Published online by Cambridge University Press: 28 November 2011
Using shakespeare
The noun ‘Shakespeare’ has a variety of meanings: it can denote an historical figure, a body of literary texts, a kind of narrative, a style of writing, an historical moment, a literary character and so on. When writers use Shakespeare (in any of those senses), they are doing something that takes a wide variety of forms. They may employ the historical figure in a scholarly work (as in Samuel Schoenbaum's Shakespeare's Lives), as an historical figure about whom the writer sometimes speculates (as in Stephen Greenblatt's Will in the World), or as a fictional character (as in the film Shakespeare in Love).

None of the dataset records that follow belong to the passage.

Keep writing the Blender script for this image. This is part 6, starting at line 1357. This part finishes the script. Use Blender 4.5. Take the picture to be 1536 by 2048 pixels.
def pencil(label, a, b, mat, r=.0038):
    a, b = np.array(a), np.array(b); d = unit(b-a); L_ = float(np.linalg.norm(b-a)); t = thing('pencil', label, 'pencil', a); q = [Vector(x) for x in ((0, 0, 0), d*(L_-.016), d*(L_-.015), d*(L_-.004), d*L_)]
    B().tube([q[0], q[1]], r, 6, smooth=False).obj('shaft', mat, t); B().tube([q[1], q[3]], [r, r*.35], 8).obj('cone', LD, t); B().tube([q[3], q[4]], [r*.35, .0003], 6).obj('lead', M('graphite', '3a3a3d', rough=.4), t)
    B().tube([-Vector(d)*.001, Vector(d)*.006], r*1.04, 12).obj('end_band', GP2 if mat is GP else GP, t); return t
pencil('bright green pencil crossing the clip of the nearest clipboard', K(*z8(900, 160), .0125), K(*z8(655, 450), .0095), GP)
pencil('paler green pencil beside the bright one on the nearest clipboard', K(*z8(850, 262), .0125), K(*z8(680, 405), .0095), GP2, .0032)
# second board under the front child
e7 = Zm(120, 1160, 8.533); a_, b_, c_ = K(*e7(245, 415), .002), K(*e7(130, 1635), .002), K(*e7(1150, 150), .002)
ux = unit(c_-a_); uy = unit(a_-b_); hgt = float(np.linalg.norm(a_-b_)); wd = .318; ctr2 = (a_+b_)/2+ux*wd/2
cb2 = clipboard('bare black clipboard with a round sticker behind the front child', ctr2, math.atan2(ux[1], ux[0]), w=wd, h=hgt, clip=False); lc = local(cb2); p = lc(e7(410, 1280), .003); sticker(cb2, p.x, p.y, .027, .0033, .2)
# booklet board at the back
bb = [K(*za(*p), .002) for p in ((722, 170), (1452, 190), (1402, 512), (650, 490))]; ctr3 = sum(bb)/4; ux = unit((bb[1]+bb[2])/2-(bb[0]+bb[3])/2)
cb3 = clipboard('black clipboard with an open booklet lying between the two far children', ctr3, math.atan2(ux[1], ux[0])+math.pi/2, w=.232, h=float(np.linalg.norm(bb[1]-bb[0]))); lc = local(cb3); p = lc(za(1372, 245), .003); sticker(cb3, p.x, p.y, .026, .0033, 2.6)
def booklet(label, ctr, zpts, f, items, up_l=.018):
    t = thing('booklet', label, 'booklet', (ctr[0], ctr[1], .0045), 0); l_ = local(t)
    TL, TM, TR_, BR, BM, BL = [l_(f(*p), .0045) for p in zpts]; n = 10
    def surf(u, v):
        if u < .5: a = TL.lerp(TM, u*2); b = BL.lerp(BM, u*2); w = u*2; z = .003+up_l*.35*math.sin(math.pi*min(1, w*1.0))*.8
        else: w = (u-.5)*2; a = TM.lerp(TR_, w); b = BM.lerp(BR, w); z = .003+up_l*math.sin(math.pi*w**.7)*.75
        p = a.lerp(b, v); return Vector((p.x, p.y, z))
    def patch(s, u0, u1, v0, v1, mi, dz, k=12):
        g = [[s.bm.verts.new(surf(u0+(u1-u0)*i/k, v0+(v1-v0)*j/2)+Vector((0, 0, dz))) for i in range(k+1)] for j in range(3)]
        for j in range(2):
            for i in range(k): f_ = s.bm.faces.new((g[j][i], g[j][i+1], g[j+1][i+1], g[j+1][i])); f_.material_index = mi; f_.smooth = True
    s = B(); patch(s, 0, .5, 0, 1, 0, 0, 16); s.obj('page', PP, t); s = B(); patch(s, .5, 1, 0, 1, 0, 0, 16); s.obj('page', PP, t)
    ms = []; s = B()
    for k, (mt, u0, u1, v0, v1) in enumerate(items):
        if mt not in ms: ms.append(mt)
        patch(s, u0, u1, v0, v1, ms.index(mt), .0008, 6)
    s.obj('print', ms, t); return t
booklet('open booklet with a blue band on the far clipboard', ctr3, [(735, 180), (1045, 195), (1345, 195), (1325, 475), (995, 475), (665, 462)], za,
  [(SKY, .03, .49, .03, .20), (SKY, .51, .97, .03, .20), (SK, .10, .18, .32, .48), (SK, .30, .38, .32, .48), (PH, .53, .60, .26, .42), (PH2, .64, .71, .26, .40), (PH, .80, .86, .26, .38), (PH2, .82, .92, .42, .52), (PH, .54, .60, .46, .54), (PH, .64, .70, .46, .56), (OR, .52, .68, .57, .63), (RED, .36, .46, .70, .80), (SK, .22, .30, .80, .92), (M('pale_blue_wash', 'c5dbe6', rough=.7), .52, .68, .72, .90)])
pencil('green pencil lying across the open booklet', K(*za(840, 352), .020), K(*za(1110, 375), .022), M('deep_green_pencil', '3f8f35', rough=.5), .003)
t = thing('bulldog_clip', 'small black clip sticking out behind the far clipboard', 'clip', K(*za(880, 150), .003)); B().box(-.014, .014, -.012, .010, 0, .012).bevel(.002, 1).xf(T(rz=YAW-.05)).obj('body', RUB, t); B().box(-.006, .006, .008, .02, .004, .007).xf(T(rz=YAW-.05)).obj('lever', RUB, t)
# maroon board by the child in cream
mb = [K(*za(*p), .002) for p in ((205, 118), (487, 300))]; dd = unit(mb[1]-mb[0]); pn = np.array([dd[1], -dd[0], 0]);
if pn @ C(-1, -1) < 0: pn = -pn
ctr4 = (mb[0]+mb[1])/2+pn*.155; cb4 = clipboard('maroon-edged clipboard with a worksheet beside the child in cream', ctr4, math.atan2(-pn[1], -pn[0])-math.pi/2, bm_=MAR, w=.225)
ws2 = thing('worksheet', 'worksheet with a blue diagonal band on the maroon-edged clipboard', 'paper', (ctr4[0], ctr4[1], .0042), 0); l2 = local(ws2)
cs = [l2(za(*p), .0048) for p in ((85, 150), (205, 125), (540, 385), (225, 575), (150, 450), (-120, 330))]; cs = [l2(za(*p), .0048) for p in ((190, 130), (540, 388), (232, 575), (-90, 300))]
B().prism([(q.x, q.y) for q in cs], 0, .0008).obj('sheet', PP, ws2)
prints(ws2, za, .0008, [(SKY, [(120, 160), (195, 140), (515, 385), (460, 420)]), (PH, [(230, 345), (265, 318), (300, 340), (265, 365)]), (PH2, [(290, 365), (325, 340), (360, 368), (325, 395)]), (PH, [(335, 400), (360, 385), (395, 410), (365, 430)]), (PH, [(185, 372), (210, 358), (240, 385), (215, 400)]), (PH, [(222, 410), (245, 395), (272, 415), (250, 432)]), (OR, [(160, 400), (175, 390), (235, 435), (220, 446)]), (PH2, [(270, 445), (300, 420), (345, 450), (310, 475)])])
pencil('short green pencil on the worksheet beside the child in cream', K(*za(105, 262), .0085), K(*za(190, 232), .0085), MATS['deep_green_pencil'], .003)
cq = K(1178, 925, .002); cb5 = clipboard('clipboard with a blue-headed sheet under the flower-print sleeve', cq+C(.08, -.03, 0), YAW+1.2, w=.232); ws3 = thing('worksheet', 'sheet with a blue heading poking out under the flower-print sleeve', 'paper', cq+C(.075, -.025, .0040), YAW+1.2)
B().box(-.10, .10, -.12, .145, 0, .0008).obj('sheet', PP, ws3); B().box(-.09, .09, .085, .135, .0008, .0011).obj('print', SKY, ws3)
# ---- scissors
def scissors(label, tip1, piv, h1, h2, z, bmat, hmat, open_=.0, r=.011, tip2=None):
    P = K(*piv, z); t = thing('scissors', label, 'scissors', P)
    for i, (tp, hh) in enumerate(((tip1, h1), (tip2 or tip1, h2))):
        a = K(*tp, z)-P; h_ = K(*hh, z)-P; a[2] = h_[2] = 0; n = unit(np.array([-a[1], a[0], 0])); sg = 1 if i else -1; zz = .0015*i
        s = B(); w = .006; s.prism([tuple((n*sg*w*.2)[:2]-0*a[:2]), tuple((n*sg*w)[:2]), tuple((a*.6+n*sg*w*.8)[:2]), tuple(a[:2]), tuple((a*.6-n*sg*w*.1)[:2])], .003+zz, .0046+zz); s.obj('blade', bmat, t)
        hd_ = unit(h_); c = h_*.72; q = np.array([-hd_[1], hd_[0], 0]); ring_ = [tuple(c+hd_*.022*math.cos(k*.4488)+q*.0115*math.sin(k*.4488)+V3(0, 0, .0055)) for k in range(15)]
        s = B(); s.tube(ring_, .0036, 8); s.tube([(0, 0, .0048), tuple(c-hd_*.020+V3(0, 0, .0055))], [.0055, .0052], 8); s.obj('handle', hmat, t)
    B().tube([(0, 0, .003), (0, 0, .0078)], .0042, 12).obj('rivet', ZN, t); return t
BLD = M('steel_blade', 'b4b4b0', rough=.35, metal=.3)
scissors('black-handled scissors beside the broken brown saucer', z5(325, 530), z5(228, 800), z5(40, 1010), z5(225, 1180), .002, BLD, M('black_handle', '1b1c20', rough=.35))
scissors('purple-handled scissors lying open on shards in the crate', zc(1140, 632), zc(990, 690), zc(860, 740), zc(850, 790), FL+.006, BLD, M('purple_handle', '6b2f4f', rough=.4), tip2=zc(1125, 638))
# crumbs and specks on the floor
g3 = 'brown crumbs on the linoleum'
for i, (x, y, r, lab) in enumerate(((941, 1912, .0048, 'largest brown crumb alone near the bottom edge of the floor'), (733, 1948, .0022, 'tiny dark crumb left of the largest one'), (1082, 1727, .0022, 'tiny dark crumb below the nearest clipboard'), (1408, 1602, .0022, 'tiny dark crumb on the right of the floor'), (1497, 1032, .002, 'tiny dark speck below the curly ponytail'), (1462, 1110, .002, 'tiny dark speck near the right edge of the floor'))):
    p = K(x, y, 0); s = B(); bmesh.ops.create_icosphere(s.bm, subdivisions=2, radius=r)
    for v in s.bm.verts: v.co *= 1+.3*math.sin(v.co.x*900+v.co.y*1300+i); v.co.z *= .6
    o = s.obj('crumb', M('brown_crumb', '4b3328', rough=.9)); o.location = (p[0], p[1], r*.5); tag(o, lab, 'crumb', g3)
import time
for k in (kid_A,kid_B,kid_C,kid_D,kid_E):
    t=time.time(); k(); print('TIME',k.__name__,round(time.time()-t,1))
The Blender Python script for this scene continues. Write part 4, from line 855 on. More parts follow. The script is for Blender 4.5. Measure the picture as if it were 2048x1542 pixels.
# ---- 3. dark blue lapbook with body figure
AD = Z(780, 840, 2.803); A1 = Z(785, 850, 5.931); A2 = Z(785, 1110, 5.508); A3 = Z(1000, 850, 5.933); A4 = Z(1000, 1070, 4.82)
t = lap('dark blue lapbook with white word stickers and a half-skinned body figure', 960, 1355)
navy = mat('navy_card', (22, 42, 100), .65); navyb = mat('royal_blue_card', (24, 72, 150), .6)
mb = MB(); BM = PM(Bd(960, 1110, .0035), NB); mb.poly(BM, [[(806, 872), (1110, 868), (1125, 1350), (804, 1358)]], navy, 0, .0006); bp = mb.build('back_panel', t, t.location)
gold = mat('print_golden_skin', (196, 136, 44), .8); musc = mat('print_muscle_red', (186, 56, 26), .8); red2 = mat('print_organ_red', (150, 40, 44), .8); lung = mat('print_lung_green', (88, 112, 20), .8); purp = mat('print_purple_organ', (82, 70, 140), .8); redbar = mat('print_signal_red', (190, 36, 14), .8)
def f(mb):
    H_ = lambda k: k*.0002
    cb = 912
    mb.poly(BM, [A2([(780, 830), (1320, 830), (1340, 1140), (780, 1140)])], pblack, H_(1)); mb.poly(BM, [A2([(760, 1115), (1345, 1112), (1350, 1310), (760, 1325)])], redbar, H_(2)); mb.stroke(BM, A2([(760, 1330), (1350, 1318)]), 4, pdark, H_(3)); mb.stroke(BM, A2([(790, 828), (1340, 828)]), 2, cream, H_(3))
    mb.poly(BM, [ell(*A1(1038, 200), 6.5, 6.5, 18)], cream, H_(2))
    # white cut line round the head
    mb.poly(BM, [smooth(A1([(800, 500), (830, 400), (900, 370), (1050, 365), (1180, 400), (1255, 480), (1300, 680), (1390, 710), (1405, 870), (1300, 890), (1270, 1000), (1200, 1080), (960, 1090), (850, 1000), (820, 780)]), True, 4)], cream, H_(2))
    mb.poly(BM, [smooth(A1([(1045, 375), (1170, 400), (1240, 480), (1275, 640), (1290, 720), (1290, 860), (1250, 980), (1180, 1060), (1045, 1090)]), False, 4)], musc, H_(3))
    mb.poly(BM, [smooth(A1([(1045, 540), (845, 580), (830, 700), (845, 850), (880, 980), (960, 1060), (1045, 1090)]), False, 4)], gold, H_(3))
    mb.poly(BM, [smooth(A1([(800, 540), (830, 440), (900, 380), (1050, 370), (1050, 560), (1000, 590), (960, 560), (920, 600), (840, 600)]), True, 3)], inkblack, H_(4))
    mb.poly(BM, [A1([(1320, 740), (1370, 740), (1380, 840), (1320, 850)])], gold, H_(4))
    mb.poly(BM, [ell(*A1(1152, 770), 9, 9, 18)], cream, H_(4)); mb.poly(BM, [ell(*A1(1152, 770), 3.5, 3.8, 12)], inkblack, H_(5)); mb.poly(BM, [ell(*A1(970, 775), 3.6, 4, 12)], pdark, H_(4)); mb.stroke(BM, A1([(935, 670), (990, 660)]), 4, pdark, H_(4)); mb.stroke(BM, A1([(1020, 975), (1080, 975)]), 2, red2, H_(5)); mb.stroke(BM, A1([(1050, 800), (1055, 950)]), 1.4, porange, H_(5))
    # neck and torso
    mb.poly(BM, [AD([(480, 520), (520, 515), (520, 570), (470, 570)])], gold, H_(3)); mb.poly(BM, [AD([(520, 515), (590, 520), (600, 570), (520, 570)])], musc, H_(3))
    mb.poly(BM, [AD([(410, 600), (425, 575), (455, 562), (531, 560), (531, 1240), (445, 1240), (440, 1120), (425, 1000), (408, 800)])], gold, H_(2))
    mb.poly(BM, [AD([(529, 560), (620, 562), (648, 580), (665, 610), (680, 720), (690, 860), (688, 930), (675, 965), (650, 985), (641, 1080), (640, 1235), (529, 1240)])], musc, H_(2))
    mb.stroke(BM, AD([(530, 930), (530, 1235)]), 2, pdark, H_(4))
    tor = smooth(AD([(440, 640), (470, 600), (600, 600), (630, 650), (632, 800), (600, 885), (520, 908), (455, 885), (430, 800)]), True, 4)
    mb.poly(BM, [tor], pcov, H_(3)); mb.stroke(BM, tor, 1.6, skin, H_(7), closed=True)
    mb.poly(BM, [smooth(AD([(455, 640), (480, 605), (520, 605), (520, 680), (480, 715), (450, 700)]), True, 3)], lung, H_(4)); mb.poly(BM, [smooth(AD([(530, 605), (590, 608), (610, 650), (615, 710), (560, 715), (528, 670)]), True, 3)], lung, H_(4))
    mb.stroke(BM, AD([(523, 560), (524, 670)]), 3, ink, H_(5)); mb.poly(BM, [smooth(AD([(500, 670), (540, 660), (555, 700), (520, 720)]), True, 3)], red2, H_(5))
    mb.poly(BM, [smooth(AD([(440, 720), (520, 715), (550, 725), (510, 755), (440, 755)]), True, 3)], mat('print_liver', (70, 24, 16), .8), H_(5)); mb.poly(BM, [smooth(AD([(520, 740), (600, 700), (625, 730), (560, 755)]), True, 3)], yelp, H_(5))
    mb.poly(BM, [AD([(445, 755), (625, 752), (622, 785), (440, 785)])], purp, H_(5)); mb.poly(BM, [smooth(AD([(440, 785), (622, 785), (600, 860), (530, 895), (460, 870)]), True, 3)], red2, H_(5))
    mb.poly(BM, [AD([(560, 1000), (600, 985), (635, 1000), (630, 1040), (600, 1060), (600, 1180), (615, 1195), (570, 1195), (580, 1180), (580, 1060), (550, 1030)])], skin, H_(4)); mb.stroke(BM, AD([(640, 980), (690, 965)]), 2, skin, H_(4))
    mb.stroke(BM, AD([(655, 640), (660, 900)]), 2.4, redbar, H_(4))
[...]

Writers may borrow a phrase in a citation to be profound or, to avoid stuffiness, they may seek a more playful allusion. Writers may employ a setting that is consciously Shakespearian: seventeenth-century London, fifteenth-century Verona, first-century Rome or an atemporal island. Newspaper accounts of suicides, murders and political downfalls can describe these events as Shakespearian. Shakespearian characters people non-Shakespearian plots, while Shakespearian plots undergird non-Shakespearian narratives, whether in The Sandman graphic novels or Kurosawa's films. In writing about the way that films use Shakespeare – filmed works and nothing more, no literature, painting, ballet, opera, radio, nor advertisements – Kenneth Rothwell and Annabelle Meltzer developed an elaborate taxonomy that shows the complexity of the whole enterprise. They distinguish among adaptations, modernizations, abridgements, musical and dance versions, travesties, excerpts and documentaries, as well as between motion-pictures and videos. In Shakespeare and Modern Popular Culture, Douglas Lanier is careful to include a separate chapter on allusion and citation, as opposed either to homage, adaptation and parody, or to works that invoke the biography and mythology of Shakespeare. Examples proliferate, but the phenomenon itself is undisputed: many works use something that can be labelled as ‘Shakespeare’. As Douglas Lanier has remarked after cataloguing all the ways that scholars study Shakespeare adaptations, the field ‘has emerged as one of the most robust areas of Shakespearean criticism’. Robert Shaughnessy would agree:
In recent years, the study of the past and present relationships between Shakespeare and popular culture has been transformed: from an occasional, ephemeral, and anecdotal field of research, which, if it registered at all, was generally considered peripheral to the core concerns of scholarship and pedagogy, to one which is making an increasingly significant contribution to our understanding of how Shakespeare's works came into being, and of how and why they continue to exercise the imaginations of readers, theatergoers, viewers, and scholars worldwide.